## TASK INSTRUCTIONS
Line by line, repeat the data below exactly, beginning at the first line and ending at the line with "from mathutils import Vector". Omit pictures.

## SOURCE MATERIAL

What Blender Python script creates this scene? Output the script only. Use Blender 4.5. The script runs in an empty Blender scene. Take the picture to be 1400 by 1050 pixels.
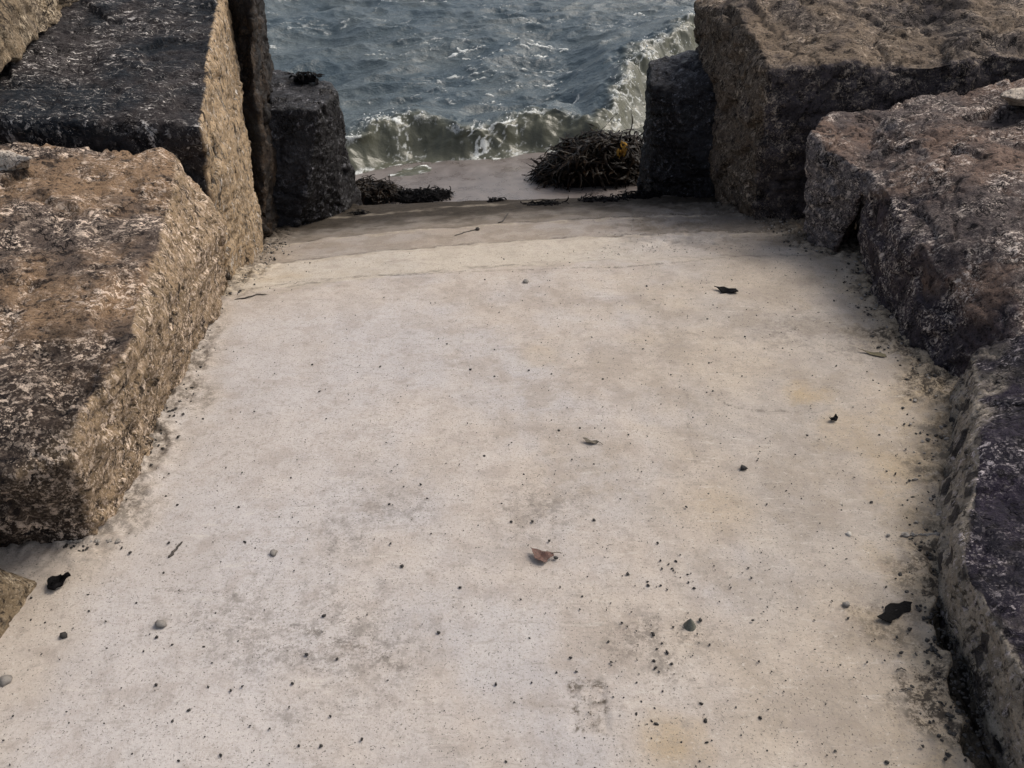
import bpy, bmesh, math, random
import numpy as np
from mathutils import Vector

random.seed(7)
RNG = np.random.default_rng(11)
C = bpy.context.scene.collection
SC = bpy.context.scene

# ------------------------------------------------------------------ camera geometry
CAM_H, PITCH, FPX = 1.6, math.radians(40.0), 1165.0
SP, CP = math.sin(PITCH), math.cos(PITCH)

def ray(px, py):
    a = (px - 700.0) / FPX
    b = -(py - 525.0) / FPX
    return np.array([a, CP + b * SP, -SP + b * CP])

def atz(px, py, z):
    d = ray(px, py); t = (z - CAM_H) / d[2]
    return np.array([0, 0, CAM_H]) + d * t

def aty(px, py, y):
    d = ray(px, py); t = y / d[1]
    return np.array([0, 0, CAM_H]) + d * t

# ------------------------------------------------------------------ noise (vectorised)
def _h(ix, iy, iz, seed):
    x = (ix.astype(np.int64) * 374761393 + iy.astype(np.int64) * 668265263
         + iz.astype(np.int64) * 2147483647 + seed * 1274126177) & 0xFFFFFFFF
    x = ((x ^ (x >> 13)) * 1274126177) & 0xFFFFFFFF
    x = ((x ^ (x >> 16)) * 2246822519) & 0xFFFFFFFF
    return (x ^ (x >> 15)) & 0xFFFFFFFF

_G = RNG.normal(size=(256, 3)); _G /= np.linalg.norm(_G, axis=1)[:, None]

def perlin(p, seed=0):
    i = np.floor(p).astype(np.int64); f = p - i
    u = f * f * f * (f * (f * 6 - 15) + 10)
    out = np.zeros(len(p))
    for dx in (0, 1):
        wx = u[:, 0] if dx else 1 - u[:, 0]
        for dy in (0, 1):
            wy = u[:, 1] if dy else 1 - u[:, 1]
            for dz in (0, 1):
                wz = u[:, 2] if dz else 1 - u[:, 2]
                g = _G[_h(i[:, 0] + dx, i[:, 1] + dy, i[:, 2] + dz, seed) & 255]
                d = g[:, 0] * (f[:, 0] - dx) + g[:, 1] * (f[:, 1] - dy) + g[:, 2] * (f[:, 2] - dz)
                out += wx * wy * wz * d
    return out * 1.5

def fbm(p, octv=4, gain=.5, lac=2.03, seed=0):
    o = np.zeros(len(p)); a = 1.0
    for k in range(octv):
        o += a * perlin(p, seed + k * 17); p = p * lac + 5.3; a *= gain
    return o

def worley(p, seed=0):
    i = np.floor(p).astype(np.int64)
    f1 = np.full(len(p), 9.); f2 = np.full(len(p), 9.)
    off = np.zeros((len(p), 3)); cid = np.zeros(len(p), dtype=np.int64)
    for dx in (-1, 0, 1):
        for dy in (-1, 0, 1):
            for dz in (-1, 0, 1):
                cx, cy, cz = i[:, 0] + dx, i[:, 1] + dy, i[:, 2] + dz
                h = _h(cx, cy, cz, seed)
                jx = (h & 1023) / 1023.; jy = ((h >> 10) & 1023) / 1023.; jz = ((h >> 20) & 1023) / 1023.
                v = np.stack([p[:, 0] - cx - jx, p[:, 1] - cy - jy, p[:, 2] - cz - jz], 1)
                d = np.sqrt((v * v).sum(1))
                m = d < f1
                f2 = np.where(m, f1, np.minimum(f2, d))
                f1 = np.where(m, d, f1)
                off[m] = v[m]; cid[m] = h[m]
    return f1, f2, off, cid

def sstep(a, b, x):
    t = np.clip((x - a) / (b - a), 0, 1); return t * t * (3 - 2 * t)

# ------------------------------------------------------------------ path surface
PY = np.array([-6, -1, 0, 1.0, 2.0, 2.80, 2.97, 3.02, 3.37, 3.42, 3.77, 3.82, 4.42, 5.0])
PZ = np.array([.08, .03, 0, -.05, -.14, -.25, -.275, -.293, -.390, -.413, -.515, -.542, -.735, -.90])
_dy = np.linspace(-6, 5, 1600)
_dz = np.interp(_dy, PY, PZ)
_k = np.ones(7) / 7
_dz[3:-3] = np.convolve(_dz, _k, 'valid')

def bend(x, y): return y - .13 * x + .05 * x * x
def prof(x, y): return np.interp(bend(x, y), _dy, _dz)

def on_path(px, py, lift=0.0):
    d = ray(px, py); lo, hi = .3, 9.0
    f = lambda t: CAM_H + d[2] * t - float(prof(d[0] * t, d[1] * t)) - lift
    for _ in range(40):
        m = (lo + hi) / 2
        if f(m) > 0: lo = m
        else: hi = m
    return np.array([0, 0, CAM_H]) + d * lo

LE = np.array([on_path(*p) for p in [(0, 905), (60, 775), (125, 722), (165, 650), (215, 545), (265, 415), (318, 385), (362, 345), (372, 312), (470, 288)]])
RE = np.array([on_path(*p) for p in [(1350, 1050), (1335, 980), (1305, 880), (1285, 800), (1287, 700), (1290, 600), (1282, 525), (1240, 480), (1200, 405), (1180, 355), (1105, 338), (1080, 305), (1000, 280)]])
def xl(y): return np.interp(y, LE[:, 1], LE[:, 0])
def xr(y): return np.interp(y, RE[:, 1], RE[:, 0])

# ------------------------------------------------------------------ helpers
def tag(o, label=None, cat=None, group=None, kind=None):
    if label: o['label'] = label
    if cat: o['category'] = cat
    if group: o['group'] = group
    if kind: o['kind'] = kind
    return o

def mesh_np(name, v, f, mat, smooth=True, attrs=None, parent=None, origin=None):
    me = bpy.data.meshes.new(name)
    v = np.asarray(v, dtype=float)
    loc = np.zeros(3) if origin is None else np.asarray(origin, dtype=float)
    f = np.asarray(f, dtype=np.int32)
    k = f.shape[1]
    me.vertices.add(len(v)); me.vertices.foreach_set('co', (v - loc).astype(np.float32).ravel())
    me.loops.add(f.size); me.loops.foreach_set('vertex_index', f.ravel())
    me.polygons.add(len(f)); me.polygons.foreach_set('loop_start', np.arange(0, f.size, k, dtype=np.int32))
    me.update(calc_edges=True); me.validate()
    me.polygons.foreach_set('use_smooth', np.full(len(me.polygons), smooth))
    for n, a in (attrs or {}).items():
        at = me.attributes.new(n, 'FLOAT', 'POINT'); at.data.foreach_set('value', np.asarray(a, dtype=np.float32))
    me.materials.append(mat)
    o = bpy.data.objects.new(name, me); C.objects.link(o); o.location = loc
    if parent: o.parent = parent; o.location = loc - np.array(parent.location)
    return o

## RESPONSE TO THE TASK
What Blender Python script creates this scene? Output the script only. Use Blender 4.5. The script runs in an empty Blender scene. Take the picture to be 1400 by 1050 pixels.
import bpy, bmesh, math, random
import numpy as np
from mathutils import Vector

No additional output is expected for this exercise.